Pretty soon we realised that, even though we have seen all this million times, such typefaces are impossible to find right now. For some reason, there is simply none. And we started from there. We thought that it’s not that this typeface should be revived, but that there is a need to speak out on this subject again, — particularly as modern technology allows for way more preciseness in approaching those tiny weird and even ridiculous elements. And we took it on.
That is how Kazimir was born. Of course, in order not to shock our users, we decided not to use all those odd details in the main set of our typeface, but used the opportunity offered by OpenType format that let us design alternate sets — for example, several options for the letter А, or several options for the letter Ж. We created two stylistic sets: if you care simply about using a typeface as a tool, you choose the default version, but if you care for weirdness — you pick the second, regular set, or just borrow elements from it. We kept the key features from the Polevoy typeface — contrast, feeling, rhythm, intonation.

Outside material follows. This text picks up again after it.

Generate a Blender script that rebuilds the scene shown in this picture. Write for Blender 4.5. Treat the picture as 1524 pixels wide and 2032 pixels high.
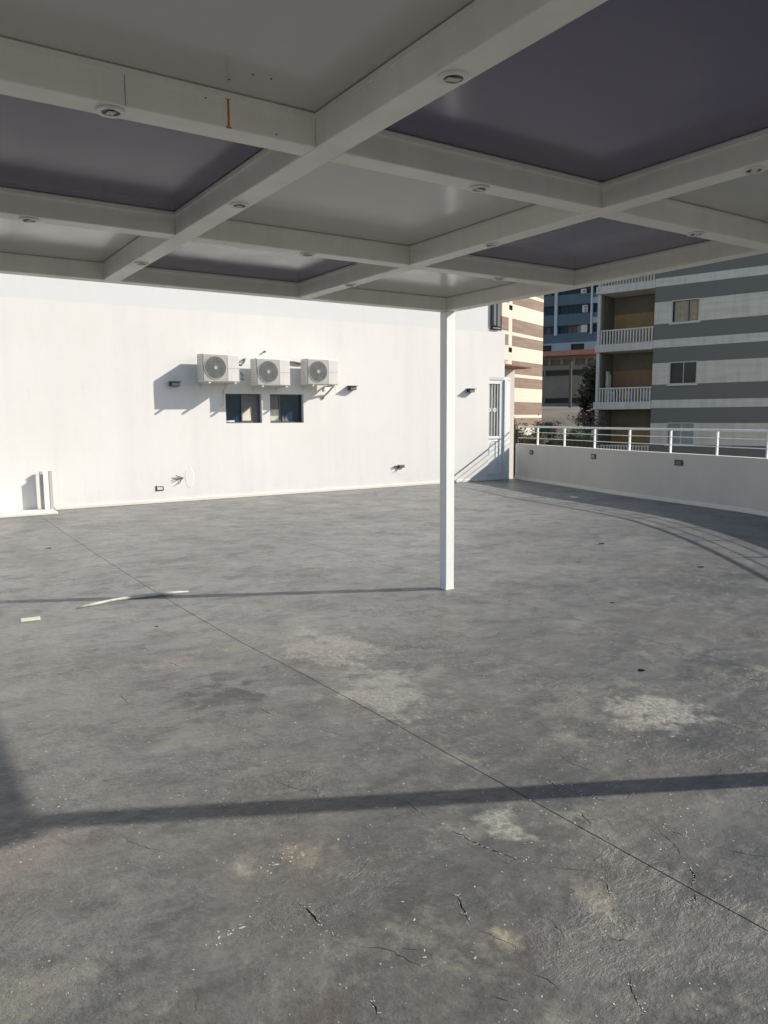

Ilya Ruderman: The arrival of Kazimir coincided with the launch of CSTM Fonts, so it became our first typeface designed specifically for sale. When we reflected on what our first project should be like, we looked at the market and realised that there is quite a lot of lacunae when it comes to Cyrillic palette. And this niche seemed to us the most interesting and relevant.
We started from the family which is now called just Kazimir, focused only on large and medium, display sizes. We released our typeface on MyFonts platform, and it immediately caught on. We saw lots of positive feedback, people began buying and using it. One of our first important customers were Bookmate and its art director Maxim Balabin. He suggested that it would be nice for Kazimir to introduce a relevant family for setting text.
We had barely finished designing the display Kazimir and almost immediately embarked on the text Kazimir for which we slightly reduced contrast and calmed inner dynamics a little bit, subjecting it to horizontal movement, more appropriate for long reading. And this variant — it appeared a year later — was liked by even more media. The RBK, for example, has been using it basically since its release, and in general it is widely used as an Internet text typeface. Bookmate made it their default typeface — that is, if you don’t change the font in their app, you will read your books set in Kazimir Text.
YuO: I think this success can be explained by accurately targeting the need. The thing is that Kazimir is not a stylisation, but rather a translation of fin-de-siècle aesthetics into the language of screen, language of modern technology. I believe that if the author of the typeface from Polevoy’s book created such a typeface in 2016, they would most definitely have designed it this way — simply, clearly, but with a large amount of details. In the 1880s, they had to take into account technological specifics of hot metal typesetting, add compensations for metal, ink and paper to properly work. So, eventually, it is simply a very modern typeface for modern typography.